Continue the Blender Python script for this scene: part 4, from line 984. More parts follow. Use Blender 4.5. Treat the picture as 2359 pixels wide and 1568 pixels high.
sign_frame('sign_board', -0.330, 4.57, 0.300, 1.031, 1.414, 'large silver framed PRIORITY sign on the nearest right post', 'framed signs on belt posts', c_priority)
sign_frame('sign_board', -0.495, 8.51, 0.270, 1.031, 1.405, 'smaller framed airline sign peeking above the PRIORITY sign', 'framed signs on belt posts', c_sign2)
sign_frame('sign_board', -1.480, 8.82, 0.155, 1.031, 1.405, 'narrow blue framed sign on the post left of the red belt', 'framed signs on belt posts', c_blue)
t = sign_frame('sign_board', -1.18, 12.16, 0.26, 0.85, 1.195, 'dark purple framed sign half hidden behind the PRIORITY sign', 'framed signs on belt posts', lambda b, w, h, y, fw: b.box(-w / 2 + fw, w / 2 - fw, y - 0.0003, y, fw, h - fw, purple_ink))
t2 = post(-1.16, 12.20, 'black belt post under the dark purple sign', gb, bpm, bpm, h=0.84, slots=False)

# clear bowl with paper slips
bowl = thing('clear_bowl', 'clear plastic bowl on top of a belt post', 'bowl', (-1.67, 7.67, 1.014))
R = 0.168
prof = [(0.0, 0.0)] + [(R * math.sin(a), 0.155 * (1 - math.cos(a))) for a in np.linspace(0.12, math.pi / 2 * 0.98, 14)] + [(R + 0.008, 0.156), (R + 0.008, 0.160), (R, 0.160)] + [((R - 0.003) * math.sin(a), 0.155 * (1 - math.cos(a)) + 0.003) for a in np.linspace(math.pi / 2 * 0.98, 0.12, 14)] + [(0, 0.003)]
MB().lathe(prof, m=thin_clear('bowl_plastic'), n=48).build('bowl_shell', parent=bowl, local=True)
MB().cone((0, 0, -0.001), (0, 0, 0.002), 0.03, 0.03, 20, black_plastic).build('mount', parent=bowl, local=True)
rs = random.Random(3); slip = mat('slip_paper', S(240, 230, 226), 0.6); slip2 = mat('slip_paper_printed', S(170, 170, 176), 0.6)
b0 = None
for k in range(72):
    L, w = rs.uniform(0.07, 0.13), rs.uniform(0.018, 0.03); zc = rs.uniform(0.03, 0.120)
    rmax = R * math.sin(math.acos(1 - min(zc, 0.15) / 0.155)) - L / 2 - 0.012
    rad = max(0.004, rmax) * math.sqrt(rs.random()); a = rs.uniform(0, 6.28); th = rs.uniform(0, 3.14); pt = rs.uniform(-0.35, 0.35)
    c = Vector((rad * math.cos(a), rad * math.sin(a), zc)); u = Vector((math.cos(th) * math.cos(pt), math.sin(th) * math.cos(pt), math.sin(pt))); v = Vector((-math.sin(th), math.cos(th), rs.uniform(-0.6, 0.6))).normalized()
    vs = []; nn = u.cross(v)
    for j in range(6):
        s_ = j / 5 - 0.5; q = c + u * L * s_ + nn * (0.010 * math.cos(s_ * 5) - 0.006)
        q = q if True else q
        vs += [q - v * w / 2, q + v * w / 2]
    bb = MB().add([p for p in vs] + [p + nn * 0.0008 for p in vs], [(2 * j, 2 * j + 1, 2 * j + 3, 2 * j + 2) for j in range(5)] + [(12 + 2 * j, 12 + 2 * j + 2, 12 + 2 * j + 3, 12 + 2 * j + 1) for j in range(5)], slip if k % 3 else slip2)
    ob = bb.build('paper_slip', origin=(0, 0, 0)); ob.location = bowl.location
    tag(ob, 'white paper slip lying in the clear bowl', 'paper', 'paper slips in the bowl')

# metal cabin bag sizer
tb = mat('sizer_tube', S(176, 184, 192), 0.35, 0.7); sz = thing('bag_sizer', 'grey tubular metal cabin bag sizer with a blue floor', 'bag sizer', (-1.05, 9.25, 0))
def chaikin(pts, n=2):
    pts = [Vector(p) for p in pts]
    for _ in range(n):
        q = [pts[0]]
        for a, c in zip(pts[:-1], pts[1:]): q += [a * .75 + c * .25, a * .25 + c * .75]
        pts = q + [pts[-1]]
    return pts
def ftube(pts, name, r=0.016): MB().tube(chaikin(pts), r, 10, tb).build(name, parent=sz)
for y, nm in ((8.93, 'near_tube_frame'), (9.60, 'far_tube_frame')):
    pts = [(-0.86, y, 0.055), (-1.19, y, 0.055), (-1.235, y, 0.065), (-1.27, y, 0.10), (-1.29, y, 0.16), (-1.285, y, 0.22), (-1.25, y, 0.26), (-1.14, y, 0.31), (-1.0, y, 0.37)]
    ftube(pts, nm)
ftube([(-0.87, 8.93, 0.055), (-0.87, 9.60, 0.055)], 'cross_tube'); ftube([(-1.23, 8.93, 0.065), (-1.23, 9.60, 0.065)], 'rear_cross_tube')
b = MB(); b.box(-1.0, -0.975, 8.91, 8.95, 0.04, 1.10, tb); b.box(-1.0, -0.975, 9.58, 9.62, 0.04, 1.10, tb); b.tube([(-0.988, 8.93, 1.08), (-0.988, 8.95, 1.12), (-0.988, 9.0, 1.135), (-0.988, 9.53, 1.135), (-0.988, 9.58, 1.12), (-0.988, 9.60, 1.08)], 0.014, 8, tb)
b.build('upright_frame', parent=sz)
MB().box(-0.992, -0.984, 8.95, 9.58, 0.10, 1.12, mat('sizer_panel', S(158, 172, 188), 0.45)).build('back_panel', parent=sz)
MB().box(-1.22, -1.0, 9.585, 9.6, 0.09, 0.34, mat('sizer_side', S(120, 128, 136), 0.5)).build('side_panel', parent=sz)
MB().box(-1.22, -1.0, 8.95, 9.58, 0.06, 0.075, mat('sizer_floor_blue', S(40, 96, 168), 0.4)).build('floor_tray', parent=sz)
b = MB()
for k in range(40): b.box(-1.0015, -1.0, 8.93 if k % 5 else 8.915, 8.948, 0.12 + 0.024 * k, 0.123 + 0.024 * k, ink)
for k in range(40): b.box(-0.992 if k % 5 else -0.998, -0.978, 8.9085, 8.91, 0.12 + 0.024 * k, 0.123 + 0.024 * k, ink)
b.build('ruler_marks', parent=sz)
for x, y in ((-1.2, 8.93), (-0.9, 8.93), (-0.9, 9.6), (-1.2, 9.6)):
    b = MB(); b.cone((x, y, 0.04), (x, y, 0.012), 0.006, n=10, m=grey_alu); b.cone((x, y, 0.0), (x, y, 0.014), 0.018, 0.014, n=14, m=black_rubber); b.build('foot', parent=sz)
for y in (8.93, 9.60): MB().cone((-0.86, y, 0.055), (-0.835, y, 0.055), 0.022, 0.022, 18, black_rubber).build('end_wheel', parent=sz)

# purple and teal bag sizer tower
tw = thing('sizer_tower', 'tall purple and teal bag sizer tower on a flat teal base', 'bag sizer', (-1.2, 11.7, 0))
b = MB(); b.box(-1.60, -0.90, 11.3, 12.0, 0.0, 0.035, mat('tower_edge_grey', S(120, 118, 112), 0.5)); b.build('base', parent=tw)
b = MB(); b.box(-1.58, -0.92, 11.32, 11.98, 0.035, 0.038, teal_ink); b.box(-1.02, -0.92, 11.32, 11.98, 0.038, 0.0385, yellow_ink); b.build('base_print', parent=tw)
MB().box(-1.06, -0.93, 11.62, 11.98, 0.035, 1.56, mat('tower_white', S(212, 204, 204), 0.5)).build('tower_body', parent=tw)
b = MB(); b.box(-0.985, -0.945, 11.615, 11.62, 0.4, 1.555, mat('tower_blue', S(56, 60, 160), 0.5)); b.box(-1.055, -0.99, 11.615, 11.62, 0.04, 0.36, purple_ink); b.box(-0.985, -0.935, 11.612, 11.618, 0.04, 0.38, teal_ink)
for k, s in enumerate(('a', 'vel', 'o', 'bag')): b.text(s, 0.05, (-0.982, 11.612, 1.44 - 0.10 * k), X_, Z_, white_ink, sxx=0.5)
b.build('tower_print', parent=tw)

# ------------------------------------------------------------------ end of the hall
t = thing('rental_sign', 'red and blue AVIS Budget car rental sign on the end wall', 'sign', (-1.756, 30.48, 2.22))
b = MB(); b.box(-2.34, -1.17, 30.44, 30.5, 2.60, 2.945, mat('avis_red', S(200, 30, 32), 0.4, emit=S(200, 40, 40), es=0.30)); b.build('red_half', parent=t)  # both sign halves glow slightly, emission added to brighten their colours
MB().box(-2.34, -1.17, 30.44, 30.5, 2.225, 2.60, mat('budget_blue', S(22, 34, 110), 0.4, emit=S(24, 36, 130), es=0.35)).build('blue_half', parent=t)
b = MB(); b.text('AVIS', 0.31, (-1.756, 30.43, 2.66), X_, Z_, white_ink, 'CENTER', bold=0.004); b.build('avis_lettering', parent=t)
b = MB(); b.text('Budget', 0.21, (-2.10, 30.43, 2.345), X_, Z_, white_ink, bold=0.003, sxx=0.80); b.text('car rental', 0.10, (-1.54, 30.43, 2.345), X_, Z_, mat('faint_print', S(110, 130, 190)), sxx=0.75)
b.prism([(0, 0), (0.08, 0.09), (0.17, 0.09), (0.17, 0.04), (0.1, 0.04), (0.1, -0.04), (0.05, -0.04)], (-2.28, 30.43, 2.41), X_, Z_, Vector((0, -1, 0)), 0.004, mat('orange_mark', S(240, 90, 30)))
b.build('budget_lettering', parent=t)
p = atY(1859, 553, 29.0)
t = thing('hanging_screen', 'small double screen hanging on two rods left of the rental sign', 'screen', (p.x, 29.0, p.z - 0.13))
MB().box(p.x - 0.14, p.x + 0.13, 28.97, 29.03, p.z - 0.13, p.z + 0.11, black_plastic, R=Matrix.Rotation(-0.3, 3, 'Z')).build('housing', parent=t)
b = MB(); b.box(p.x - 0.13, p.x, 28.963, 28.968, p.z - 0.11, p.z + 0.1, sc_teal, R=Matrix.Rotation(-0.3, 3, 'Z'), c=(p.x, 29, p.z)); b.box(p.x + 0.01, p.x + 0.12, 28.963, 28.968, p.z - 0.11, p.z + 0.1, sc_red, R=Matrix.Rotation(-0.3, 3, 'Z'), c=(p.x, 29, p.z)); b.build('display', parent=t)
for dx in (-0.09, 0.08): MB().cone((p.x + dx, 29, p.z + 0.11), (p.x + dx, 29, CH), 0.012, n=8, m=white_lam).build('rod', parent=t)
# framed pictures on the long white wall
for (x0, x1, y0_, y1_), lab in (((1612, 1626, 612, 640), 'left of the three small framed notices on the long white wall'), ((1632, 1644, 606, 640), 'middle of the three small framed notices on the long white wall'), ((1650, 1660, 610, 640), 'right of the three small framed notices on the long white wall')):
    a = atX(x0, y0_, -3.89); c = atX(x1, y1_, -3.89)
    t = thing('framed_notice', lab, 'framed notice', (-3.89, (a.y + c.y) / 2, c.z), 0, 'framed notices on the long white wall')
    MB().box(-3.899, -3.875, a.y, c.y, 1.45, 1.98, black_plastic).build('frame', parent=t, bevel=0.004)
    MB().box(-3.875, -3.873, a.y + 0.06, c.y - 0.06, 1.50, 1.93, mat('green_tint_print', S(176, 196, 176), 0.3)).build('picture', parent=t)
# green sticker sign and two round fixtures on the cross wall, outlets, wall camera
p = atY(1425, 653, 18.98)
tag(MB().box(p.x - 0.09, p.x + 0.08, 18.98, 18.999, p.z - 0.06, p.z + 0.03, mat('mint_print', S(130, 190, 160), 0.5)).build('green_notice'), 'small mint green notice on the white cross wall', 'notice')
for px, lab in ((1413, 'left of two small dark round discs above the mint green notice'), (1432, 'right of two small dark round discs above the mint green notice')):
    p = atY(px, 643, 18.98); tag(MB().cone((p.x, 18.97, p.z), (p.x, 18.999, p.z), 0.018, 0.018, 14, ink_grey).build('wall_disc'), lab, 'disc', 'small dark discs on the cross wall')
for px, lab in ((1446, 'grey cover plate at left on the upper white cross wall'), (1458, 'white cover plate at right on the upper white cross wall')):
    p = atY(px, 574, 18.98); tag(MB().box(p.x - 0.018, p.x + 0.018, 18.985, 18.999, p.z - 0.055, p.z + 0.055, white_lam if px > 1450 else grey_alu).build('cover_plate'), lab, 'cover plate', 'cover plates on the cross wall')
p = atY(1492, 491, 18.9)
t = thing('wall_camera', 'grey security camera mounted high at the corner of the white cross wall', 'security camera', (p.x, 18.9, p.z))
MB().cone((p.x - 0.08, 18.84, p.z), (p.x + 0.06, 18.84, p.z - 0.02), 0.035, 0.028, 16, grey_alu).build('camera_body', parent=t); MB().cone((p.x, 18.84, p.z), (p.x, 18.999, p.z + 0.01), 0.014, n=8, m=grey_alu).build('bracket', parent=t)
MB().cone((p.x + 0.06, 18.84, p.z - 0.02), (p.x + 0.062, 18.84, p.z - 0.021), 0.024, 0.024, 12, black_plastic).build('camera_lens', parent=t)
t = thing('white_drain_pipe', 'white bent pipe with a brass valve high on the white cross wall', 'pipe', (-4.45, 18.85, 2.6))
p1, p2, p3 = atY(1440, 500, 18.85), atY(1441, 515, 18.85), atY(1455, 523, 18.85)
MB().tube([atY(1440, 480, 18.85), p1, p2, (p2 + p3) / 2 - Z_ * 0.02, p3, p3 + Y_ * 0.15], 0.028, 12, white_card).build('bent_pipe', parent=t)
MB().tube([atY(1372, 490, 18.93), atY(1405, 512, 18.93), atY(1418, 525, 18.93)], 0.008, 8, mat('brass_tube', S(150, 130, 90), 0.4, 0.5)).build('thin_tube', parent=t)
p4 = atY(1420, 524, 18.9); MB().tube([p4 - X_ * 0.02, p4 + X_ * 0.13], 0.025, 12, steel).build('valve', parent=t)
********
WHAT YOU WILL DO
Return exactly the lines that run from the top of the listing above to the line containing "t2 = post(-1.16, 12.20, 'black", please, keeping both end lines and leaving out everything else.

COMPLETE ANSWER
Continue the Blender Python script for this scene: part 4, from line 984. More parts follow. Use Blender 4.5. Treat the picture as 2359 pixels wide and 1568 pixels high.
sign_frame('sign_board', -0.330, 4.57, 0.300, 1.031, 1.414, 'large silver framed PRIORITY sign on the nearest right post', 'framed signs on belt posts', c_priority)
sign_frame('sign_board', -0.495, 8.51, 0.270, 1.031, 1.405, 'smaller framed airline sign peeking above the PRIORITY sign', 'framed signs on belt posts', c_sign2)
sign_frame('sign_board', -1.480, 8.82, 0.155, 1.031, 1.405, 'narrow blue framed sign on the post left of the red belt', 'framed signs on belt posts', c_blue)
t = sign_frame('sign_board', -1.18, 12.16, 0.26, 0.85, 1.195, 'dark purple framed sign half hidden behind the PRIORITY sign', 'framed signs on belt posts', lambda b, w, h, y, fw: b.box(-w / 2 + fw, w / 2 - fw, y - 0.0003, y, fw, h - fw, purple_ink))
t2 = post(-1.16, 12.20, 'black belt post under the dark purple sign', gb, bpm, bpm, h=0.84, slots=False)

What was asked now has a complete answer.